Home Health & Hospice Week

Human Resources:

Heed This OSHA Requirement That Changed As Of Jan. 1

Large providers narrowly miss out on regulatory relief.

Now that 2024 has arrived, make sure you’re complying with newly revamped injury and illness reporting requirements from the feds.

Background: Most industries with more than 10 employees (including home health and hospice) are required to keep in-house records of occupational injuries and illnesses. The Occupational Safety and Health Administration designates three forms, or their equivalent, to record these instances:

1. OSHA Form 300-Log of Work-Related Injuries and Illnesses — information about the employee, the injury or illness and its outcome.

2. OSHA Form 301-Injury and Illness Incident Report employee information, the name and address of the treating healthcare professional and more comprehensive details about where and how the incident occurred.

3. OSHA Form 300A-Annual Summary of Work-Related Injuries and Illnesses — general employer workplace information and summary data for all recorded injuries and illnesses.

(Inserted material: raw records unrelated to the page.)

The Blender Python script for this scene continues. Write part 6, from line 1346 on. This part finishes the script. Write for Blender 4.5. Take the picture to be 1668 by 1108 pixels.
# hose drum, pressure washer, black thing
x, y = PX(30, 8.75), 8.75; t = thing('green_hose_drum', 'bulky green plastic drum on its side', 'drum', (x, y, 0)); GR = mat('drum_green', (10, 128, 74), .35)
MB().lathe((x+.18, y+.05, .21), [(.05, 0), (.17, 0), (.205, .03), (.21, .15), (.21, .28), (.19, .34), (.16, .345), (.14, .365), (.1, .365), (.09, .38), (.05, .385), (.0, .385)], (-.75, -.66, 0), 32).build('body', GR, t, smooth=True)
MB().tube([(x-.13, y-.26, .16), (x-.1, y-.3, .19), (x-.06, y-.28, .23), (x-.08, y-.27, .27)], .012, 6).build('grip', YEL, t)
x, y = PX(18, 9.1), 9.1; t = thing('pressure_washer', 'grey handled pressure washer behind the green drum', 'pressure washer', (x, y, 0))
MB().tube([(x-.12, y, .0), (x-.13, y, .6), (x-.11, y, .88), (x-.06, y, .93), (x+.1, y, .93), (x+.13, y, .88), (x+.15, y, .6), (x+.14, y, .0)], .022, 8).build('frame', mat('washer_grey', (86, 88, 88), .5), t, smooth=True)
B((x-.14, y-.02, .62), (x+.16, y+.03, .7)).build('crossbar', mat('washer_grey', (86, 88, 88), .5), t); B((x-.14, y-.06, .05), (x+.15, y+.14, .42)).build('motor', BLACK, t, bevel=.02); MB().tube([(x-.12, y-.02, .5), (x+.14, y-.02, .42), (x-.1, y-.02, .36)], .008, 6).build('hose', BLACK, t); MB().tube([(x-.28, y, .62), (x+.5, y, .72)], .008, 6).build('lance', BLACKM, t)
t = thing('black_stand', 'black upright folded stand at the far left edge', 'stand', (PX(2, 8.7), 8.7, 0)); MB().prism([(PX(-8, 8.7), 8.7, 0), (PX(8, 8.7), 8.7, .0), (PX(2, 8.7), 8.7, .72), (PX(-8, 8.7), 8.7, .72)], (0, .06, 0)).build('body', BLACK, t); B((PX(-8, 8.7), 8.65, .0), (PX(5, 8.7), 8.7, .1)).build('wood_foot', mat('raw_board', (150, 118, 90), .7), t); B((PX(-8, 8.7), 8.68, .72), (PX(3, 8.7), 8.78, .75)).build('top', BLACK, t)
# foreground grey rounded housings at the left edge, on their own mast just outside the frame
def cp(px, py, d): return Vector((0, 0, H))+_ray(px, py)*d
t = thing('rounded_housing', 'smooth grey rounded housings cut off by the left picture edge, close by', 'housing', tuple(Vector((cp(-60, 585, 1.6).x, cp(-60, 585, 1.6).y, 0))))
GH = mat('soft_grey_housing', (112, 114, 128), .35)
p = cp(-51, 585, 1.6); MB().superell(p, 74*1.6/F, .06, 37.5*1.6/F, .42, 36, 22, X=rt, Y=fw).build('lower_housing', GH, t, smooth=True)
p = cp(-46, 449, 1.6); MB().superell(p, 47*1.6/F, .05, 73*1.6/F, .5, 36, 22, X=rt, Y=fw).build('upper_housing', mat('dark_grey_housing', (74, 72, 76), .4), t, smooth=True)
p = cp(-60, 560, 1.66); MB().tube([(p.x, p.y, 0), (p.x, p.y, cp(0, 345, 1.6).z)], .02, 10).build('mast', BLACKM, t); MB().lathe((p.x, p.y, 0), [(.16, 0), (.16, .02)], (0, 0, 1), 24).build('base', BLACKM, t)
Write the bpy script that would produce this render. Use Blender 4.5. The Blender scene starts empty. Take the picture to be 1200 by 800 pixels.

Up to now, only two groups have been required to electronically submit their summary data (Form 300A) to OSHA every year — organizations with 20 to 249 employees in certain designated industries; or 250 or more employees in most any industry.

But a rule OSHA published last summer changed that.

What’s New, What Remains?

New: Effective Jan. 1, companies identified in the final rule, Improve Tracking of Workplace Injuries and Illnesses, published last July 23 must electronically send detail from all three forms. Case-specific elements required annually include the injury or illness date; physical location/severity; worker details; and specifics about how the reportable instance occurred.

Unchanged: The two groups required to electronically submit their Form 300A summary data to OSHA each year will continue to do so.

Appendix B in the new rule excludes NAIC code 6216 — Home Health Care Services on the list of industries required to annually report. However, if you are part of an organization with 100+ employees identified by NAIC codes 6219, 6221, 6222, 6223, 6231, 6232, 6233, 6239, which are included in the appendix, you’ll need to electronically report.

Remember: In some states, the rule may not apply as a state agency enforces occupational safety and health and not OSHA.

Unfortunately, larger home health and hospice organizations narrowly missed out on getting some regulatory relief in this area. “OSHA proposed to remove the requirement for establishments with 250 or more employees, not in a designated industry, to electronically submit information from their Form 300A to OSHA on an annual basis,” notes the National Association for Home Care & Hospice in its member newsletter.

However: “Based on public comments expressing concern over the proposal, OSHA is retaining the requirement for establishments with 250 or more employees to also submit the Form 300A — Summary of Work-Related Injuries and Illnesses, electronically to OSHA once a year,” NAHC confirms. “Because OSHA finalized that all establishments with 250 or more employees must electronically submit Form 300A, large home health and hospice organizations will be required to comply with this requirement,” the trade group emphasizes.

An easy and definitive way to verify if your organization is required to submit data is to use OSHA’s Injury Tracking Application (ITA) — Coverage Application found at www.osha.gov/itareportapp.

Recommendation: Save the result for future reference.

Also, under the new rule, all establishments must include their “legal” company name on electronic submissions.

Covered providers must use the OSHA ITA website. You can use the manual web form, a comma-separated values (CSV) upload, or an application programming interface (API) feed.

The reporting deadline is March 2 of the year following the covered year of the data (e.g., for calendar year 2023, it is March 2, 2024).

Resource: Access the ITA from the launch page at www.osha.gov/injuryreporting. For detailed instructions on the submission process, click on the Job Aides (How To) selection.

Note: For more on the rule, see the fact sheet at www.osha.gov/sites/default/files/publications/OSHA_FS-4272_ITA_07-2023.pdf and FAQs at www.osha.gov/injuryreporting/ faqs#v-nav-reportingreq.